И вскоре, по воле вероотступника, объявившего своим личным врагом всякого, кто не придёт на реку креститься, киевлян погнали к водам Днепра – на крещение.

Вы наверняка слышали, читатель, а то и сами употребляли Выражение: «Что ты кричишь, как оглашённый?» Вот только, многие ли знают, что оглашённым в православии называют ведомых на крещение?

Сам Киев кричал в те дни. Кричал, как оглашённый, оплакивая своих Богов, оплакивая умирающую эпоху языческой Руси.

Начинались другие времена, нелёгкие для тех, кто желал остаться верным предкам и их Богам.

Глава 2. Столетняя гражданская (Х-Х I вв.)

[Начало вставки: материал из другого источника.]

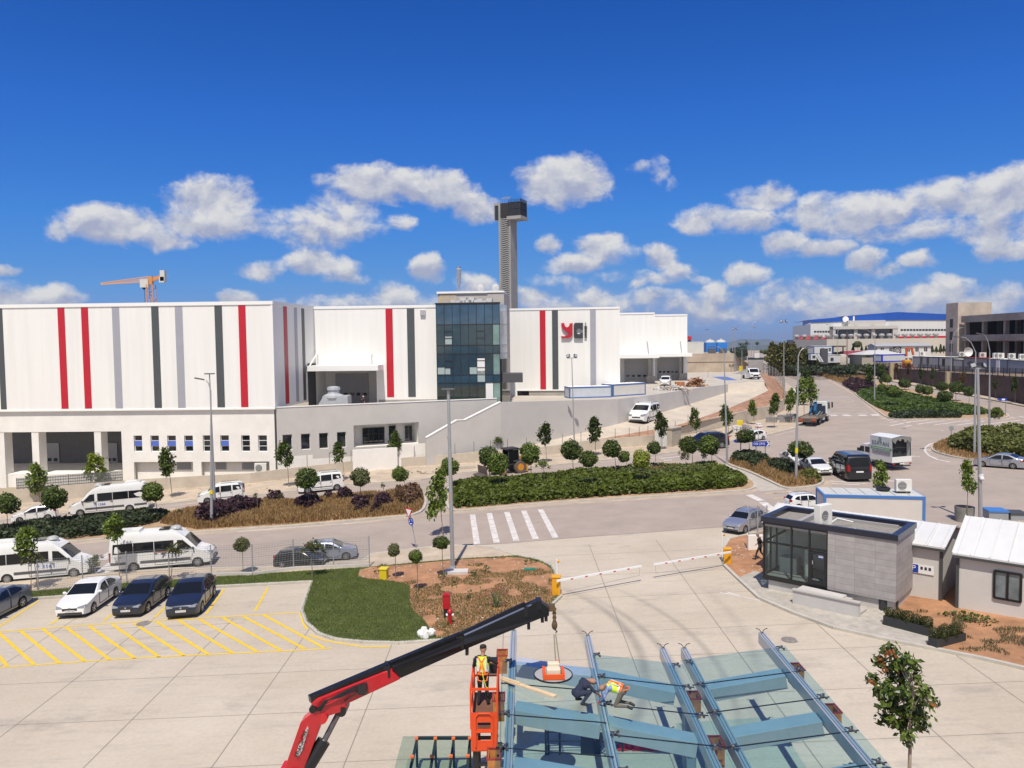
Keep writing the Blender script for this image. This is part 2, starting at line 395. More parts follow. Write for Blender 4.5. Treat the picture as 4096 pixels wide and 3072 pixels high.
lot=[(-900,2520),(-500,2455),(112,2402),(480,2375),(1246,2332),(1500,2300),(1900,2240),(2067,2226),(2000,2196),(1814,2187),(2044,2173),(2315,2150),(2568,2132),(2830,2112),(2889,2109),(3050,2126),(3200,2200),(4300,2400),(5200,2600)]
L_=gp(lot)+[Vector((60,12)),Vector((-60,12))]
sheet('concrete_yard',L_,CONC,.004)
jm=MB()
for X,y0,y1 in((-30.4,18,44),(-25.5,18,45),(-20.7,18,44.5),(-15.9,16,43),(-11.05,16,42.4),(-6.2,16,41.8),(-.6,16,42),(5.45,16,55.5),(10.4,16,56),(15.3,16,45),(19.8,16,38),(24.5,16,36)):
 ribbon(jm,[(X,y0),(X,y1)],.04,.009)
for Y,x0,x1 in((23.4,-40,30),(27.3,-40,30),(31.3,-40,30),(35.4,-40,30),(38.6,-2,22),(42.3,-40,-15),(43.9,2,17),(48.2,2.5,15),(53,1,14)):
 ribbon(jm,[(x0,Y),(x1,Y)],.028,.009)
o=jm.build('expansion_joints',JOINT,smooth=0);o['kind']='structure'
kl=[(-400,2452),(112,2399),(253,2389),(480,2374),(858,2350),(1246,2330),(1207,2444),(1224,2494),(1274,2539),(1339,2561),(1448,2573),(1597,2577),(1796,2563),(2000,2512),(2120,2470),(2200,2430),(2243,2388),(2234,2323),(2207,2269),(2144,2242),(2067,2229)]
lawn=kl+[(1900,2238),(1800,2244),(1480,2274),(1300,2285),(900,2311),(480,2340),(117,2373),(-400,2426)]
GRASSB=M('lawn_turf',(.085,.105,.03),1.,var=.35,scale=1.1,bump=.6,bscale=14,detail=10)
LAWN=gp(lawn)
sheet('lawn_base',LAWN,GRASSB,.0,thick=.12)
kerb(gp(kl),h=.13,w=.2)
bare=[(1442,2278),(1430,2318),(1560,2330),(1640,2345),(1640,2385),(1642,2440),(1700,2490),(1722,2530),(1760,2568),(2000,2508),(2120,2466),(2190,2428),(2230,2385),(2225,2325),(2200,2274),(2140,2248),(2060,2234),(1900,2242),(1800,2248),(1600,2268)]
BARE=gp(bare)
sheet('bare_soil',smoothpoly(BARE,1),EARTH,.125)
gi=[(2900,2268),(2890,2235),(2894,2196),(2916,2160),(2993,2142),(3060,2128)]
gk=[(4400,2748),(4096,2679),(3931,2640),(3714,2596),(3551,2564),(3334,2515),(3171,2455),(3036,2396),(2954,2320)]
sheet('guardhouse_island',gp([(4900,2180),(4300,2152)]+gi[::-1]+gk[::-1]+[(5000,2880)]),EARTH,.0,thick=.12)
kerb(gp(gk+gi),h=.14,w=.2)
pp=[(2954,2318),(3036,2393),(3171,2452),(3334,2512),(3551,2560),(3700,2590),(3760,2560),(3720,2500),(3600,2470),(3450,2420),(3200,2340),(3020,2290)]
sheet('paved_path',gp(pp),M('paved_path_stone',(.40,.365,.315),.9,var=.2,scale=2.5,bump=.3,bscale=5),.124)
bs=[Vector((9,24.6)),Vector((45,24.6)),Vector((45,23.2)),Vector((9,23.2))]
sheet('paver_strip',bs,PAVE,.012)
sheet('planted_verge',[Vector((6,23.2)),Vector((45,23.2)),Vector((45,14)),Vector((6,14))],EARTH,.014)
def island(name,pts,mat,it=1):
 P=smoothpoly(gp(pts),it);sheet(name,P,mat,.0,thick=.13);kerb(P,h=.15,w=.25,closed=True);return P
MEDA=island('median',[(-600,2190),(0,2110),(226,2085),(420,2060),(700,2040),(900,2030),(1171,2012),(1488,1985),(1640,1974),(1690,1980),(1705,2010),(1690,2048),(1640,2066),(1578,2071),(1171,2107),(1000,2117),(791,2131),(420,2158),(280,2171),(0,2178),(-600,2230)],M('dry_soil',(.40,.27,.16),1.,var=.3,scale=.7,bump=.5))
MEDB=island('median',[(1790,1960),(1809,1940),(2116,1917),(2297,1902),(2433,1890),(2591,1880),(2800,1872),(2870,1868),(2905,1880),(2990,1910),(3030,1948),(2985,1966),(2600,1988),(2161,2016),(1880,2044),(1800,2046),(1786,2010)],M('dry_soil',(.40,.27,.16)))
MEDC=island('median',[(2905,1858),(2925,1846),(3000,1842),(3079,1846),(3160,1872),(3270,1905),(3298,1925),(3270,1946),(3200,1955),(3140,1957),(3075,1925),(3000,1890)],M('dry_soil',(.40,.27,.16)))
sheet('paved_path',gp([(2890,1864),(2925,1852),(3000,1893),(3075,1928),(3142,1958),(3040,1966),(2990,1915)]),PAVE,.008)
MEDD=island('median',[(3085,1447),(3190,1474),(3281,1500),(3371,1535),(3430,1585),(3484,1625),(3520,1652),(3548,1672),(3600,1680),(3778,1679),(3990,1677),(4040,1668),(4020,1655),(3959,1634),(3868,1611),(3688,1566),(3597,1548),(3484,1517),(3371,1489),(3281,1465),(3190,1446),(3085,1424)],M('dry_soil',(.40,.27,.16)))
ra=[(3725,1800),(3740,1778),(3800,1758),(3900,1740),(4020,1728),(4200,1722),(4500,1730),(4600,1800),(4400,1870),(4100,1860),(3950,1850),(3820,1832),(3755,1815)]
RND=island('roundabout_island',ra,M('dry_soil',(.40,.27,.16)),2)
DUST=M('kerb_dust',(.42,.335,.26),1.,var=.2,scale=.5,detail=9)
db=MB()
for line,w in(([(0,2183),(280,2176),(420,2163),(791,2136),(1000,2122),(1171,2113),(1578,2078),(1720,2062),(1813,2052),(2161,2022),(2600,1994),(2985,1972),(3030,1955)],.9),([(3142,1964),(3233,1960),(3310,1945),(3320,1922)],.8),([(3300,1512),(3389,1560),(3440,1590),(3500,1645),(3540,1676),(3620,1686),(3990,1684),(4060,1672)],1.0),([(3712,1805),(3735,1776),(3800,1755)],.6)):
 ribbon(db,dense([G(*p).xy for p in line],3),w,.006)
o=db.build('kerb_dust',DUST,smooth=0);o['kind']='structure'
def strips(name,segs,w,mat,lift=.01):
 mb=MB()
 for s in segs:
  ribbon(mb,[G(*p).xy for p in s],w,lift)
 o=mb.build(name,mat,smooth=0);o['kind']='structure';return o
zeb=[]
for(x0,y0,x1,y1)in((1890,2058,1908,2176),(1957,2053,1987,2171),(2027,2048,2066,2164),(2095,2043,2143,2157),(2162,2038,2222,2151)):zeb.append([(x0,y0),(x1,y1)])
strips('zebra_crossing',zeb,.47,LINE)
strips('zebra_crossing',[[(3090,1974),(3175,1967)],[(3148,2004),(3232,1998)],[(3205,2024),(3230,2022)]],.42,LINE)
strips('zebra_crossing',[[(3060,1976),(3160,1970)],[(3095,1994),(3190,1986)],[(3125,2014),(3190,2006)]],.42,LINEY)
strips('lane_line',[[(2995,1979),(3045,2003)],[(3050,2008),(3110,2055)]],.7,LINE)
strips('lane_line',[[(400,2240),(500,2185)],[(330,2345),(470,2243)]],1.0,LINE)
strips('lane_line',[[(950,2127),(1171,2110),(1450,2090)],[(0,2094),(289,2062),(588,2035),(791,2011)],[(2400,1851),(2600,1832),(2800,1803)],[(3100,1742),(3180,1722)]],.14,LINE)
strips('zebra_crossing',[[(2640,1834),(2720,1826)],[(2655,1842),(2690,1840)]],.4,LINE)
strips('zebra_crossing',[[(2640,1853),(2720,1846)],[(2750,1861),(2840,1853)]],.4,LINEY)
strips('lane_line',[[(3085,1844),(3160,1841)],[(3320,1924),(3470,1936)],[(3330,1934),(3440,1940)],[(3490,1920),(3640,1928)]],.3,LINE)
strips('zebra_crossing',[[(3275,1584),(3402,1587)],[(3275,1590),(3408,1592)],[(3278,1596),(3412,1598)],[(3282,1601),(3416,1604)]],.4,LINE)
strips('zebra_crossing',[[(3285,1612),(3335,1614)],[(3360,1609),(3400,1611)],[(3300,1606),(3420,1609)]],.5,LINEY)
strips('zebra_crossing',[[(3280,1530),(3315,1531)],[(3276,1536),(3325,1537)],[(3276,1541),(3332,1541)]],.35,LINE)
strips('lane_line',[[(3318,1653),(3396,1654)],[(3428,1654),(3483,1653)]],.35,LINE)
strips('zebra_crossing',[[(3326,1659),(3342,1664)],[(3378,1659),(3394,1664)],[(3446,1659),(3456,1664)],[(3496,1657),(3506,1663)]],1.2,LINE)
strips('lane_line',[[(3548,1682),(3572,1678)],[(3558,1690),(3625,1682)],[(3558,1704),(3640,1688),(3715,1679)],[(3620,1706),(3700,1692),(3780,1683)],[(3736,1700),(3830,1687),(3880,1683)],[(3825,1701),(3935,1686)],[(3905,1702),(4080,1681)],[(3985,1706),(4130,1690)],[(4060,1708),(4200,1697)],[(3640,1825),(3680,1826)],[(3765,1722),(3775,1723)],[(3930,1724),(3945,1725)],[(4010,1729),(4030,1730)],[(4040,1670),(4060,1673)],[(4075,1666),(4140,1676)]],.38,LINE)
strips('lane_line',[[(3702,1790),(3700,1805),(3715,1822),(3750,1838),(3800,1848)],[(3702,1790),(3720,1776),(3760,1766),(3800,1761)]],.25,LINE)
strips('drain_cover',[[(3612,1714),(3622,1715)],[(3680,1794),(3698,1795)]],.7,M('cast_iron',(.12,.11,.10),.7))
def lotpx(x,y):return(x/1.7015,2200+y/1.7015)
def fg(seg):return[lotpx(*p)for p in seg]
strips('bay_lines',[fg(s)for s in([(-60,560),(265,345)],[(345,507),(410,462)],[(705,483),(770,435)],[(1055,460),(1150,365)],[(1400,440),(1525,268)],[(1735,417),(1825,256)])],.14,YEL,.012)
strips('bay_lines',[fg([(-200,568),(0,556),(900,490),(2030,428)]),fg([(-200,815),(0,800),(900,738),(2090,680),(2260,668)]),[(1202,2452),(1214,2492),(1226,2518)],[(1238,2540),(1290,2560),(1380,2577),(1440,2586)],[(1440,2588),(1560,2586)]],.13,YEL,.012)
hs=[-150,-15,135,290,450,605,765,910,1065,1215,1355,1515,1655,1795];he=[50,232,405,580,750,920,1085,1255,1420,1585,1750,1910,2075,2205]
strips('hatched_bay',[fg([(a_,556-.0625*a_),(b_,793-.0573*b_)])for a_,b_ in zip(hs,he)],.17,YEL,.012)
strips('lane_line',[[(2908,2368),(2960,2384)],[(2880,2370),(3040,2402)]],.12,LINE)
strips('puddle_stain',[[(2160,2420),(2190,2425)]],.3,JOINT)
for(px,py,r)in((579,2494,.45),(2185,2424,.35),(3160,2560,.4)):
 q=G(px,py);g=MB();g.ext([(q.x+r*math.cos(a),q.y+r*math.sin(a),q.z+.006)for a in np.linspace(0,2*math.pi,17)[:-1]],(0,0,.008));o=g.build('manhole_cover',M('cover_iron',(.22,.20,.18),.8,var=.3,scale=6),smooth=0);tag(o,'round iron manhole cover in the concrete yard, %s'%{579:'above the hatched bay',2185:'behind the crane tip',3160:'beside the paved path'}[px],'manhole cover')
class Fac:
 """vertical facade through two ground points; s runs from A to B, d is the offset towards the viewer"""
 def __init__(s,A,B):
  s.A=Vector((A[0],A[1],0));s.B=Vector((B[0],B[1],0));s.L=(s.B-s.A).length;s.t=(s.B-s.A)/s.L
  s.n=Vector((s.t.y,-s.t.x,0))
  if s.n.dot(Vector((0,0,0))-s.A)<0:s.n=-s.n
 def uv(s,px,py,d=0.):
  r=ray(px,py);o=s.A+s.n*d;k=(o-CAM).dot(s.n)/r.dot(s.n);p=CAM+r*k
  return(p-s.A).dot(s.t),p.z
 def p(s,u,z,d=0.):return s.A+s.t*u+s.n*d+Vector((0,0,z))
 def r(s,x0,y0,x1,y1,d=0.):
  xm,ym=(x0+x1)/2,(y0+y1)/2
  return s.uv(x0,ym,d)[0],s.uv(xm,y1,d)[1],s.uv(x1,ym,d)[0],s.uv(xm,y0,d)[1]
 def box(s,mb,u0,z0,u1,z1,d0,d1):
  v=[s.p(u0,z0,d0),s.p(u1,z0,d0),s.p(u1,z0,d1),s.p(u0,z0,d1),s.p(u0,z1,d0),s.p(u1,z1,d0),s.p(u1,z1,d1),s.p(u0,z1,d1)]
  return mb.add(v,[(0,3,2,1),(4,5,6,7),(0,1,5,4),(1,2,6,5),(2,3,7,6),(3,0,4,7)])
 def holes(s,mb,u0,z0,u1,z1,hs,d=0.,rev=.3):
  us=sorted(set([u0,u1]+[min(max(h[i],u0),u1)for h in hs for i in(0,2)]));zs=sorted(set([z0,z1]+[min(max(h[i],z0),z1)for h in hs for i in(1,3)]))
  for a,b in zip(us[:-1],us[1:]):
   for c,e in zip(zs[:-1],zs[1:]):
    m,n=(a+b)/2,(c+e)/2
    if any(h[0]<m<h[2]and h[1]<n<h[3]for h in hs):continue
    mb.quad(s.p(a,c,d),s.p(b,c,d),s.p(b,e,d),s.p(a,e,d))
  for h in hs:
   q=[(h[0],h[1]),(h[2],h[1]),(h[2],h[3]),(h[0],h[3])]
   for(a,b)in zip(q,q[1:]+q[:1]):mb.quad(s.p(*a,d),s.p(*b,d),s.p(*b,d-rev),s.p(*a,d-rev))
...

«Огнём и мечом». Свидетельствуют летописи. Свидетельствует археология. Свидетельствует византийский топарх. Свидетельствуют народные предания. Участь богоотступника. За что «окаяли» Святополка? Всеслав Чародей. «Мятежи волхвов» – правда и клевета. Муромские святогоны. Последствия: два предания об отроках. «Земли незнаемые». Восемь веков, отнятые у империи. Странное «уважение» единоверцев. Постскриптум Аль Марвази

Небо твоё, Небо моё -

Кровью залить и поделить…

Небо твоё, Небо моё,

А под ногами плачет земля.

Никола Емелин. «Хватит стрелять!»

…Пока монах один, чернее сажи,

О всепрощеньи что-то бормоча,

Не всыпал яд в языческую чашу…

Отведал Русь – и стаял, как свеча.

Его связали кушаками туго,

Перунов крест сорвали со шнура,

И меч – грозу ублюдочного юга -

Ублюдок сбросил с берега Днепра.

Змея-монах, стращая божьей карой,

Траву усыпал фосфором луны,

И, обезглавив дерзкие драккары,

Их превратил в смиренные челны.

Стелился дым, удушливый и рваный…

Нерусской плотью пахнущая мразь,

Напялив латы с солнцами и львами,

В палатах села, Русью нареклась.

А. Широпаев. «Пленник»

Сейчас о долгом и кровавом пути новой веры по Русской земле вспоминать не модно. Сейчас в моде другие авторы – кто возносит Владимира за великую мудрость, из-за которой принятие христианства не сопровождалось-де «социальными потрясениями», ознаменовавшими принятие христианства в Польше, Венгрии, Скандинавии.

Кто утверждает, что уже время сына крестителя, Ярослава, было «временем очевидного расцвета христианства» на Руси.

Тем, кто осмеливается вспоминать про «огонь и меч» киевских дружин, суровые бородатые (и не очень) публицисты пеняют за «клевету на церковь», за «повторение задов советского агитпропа» и так далее.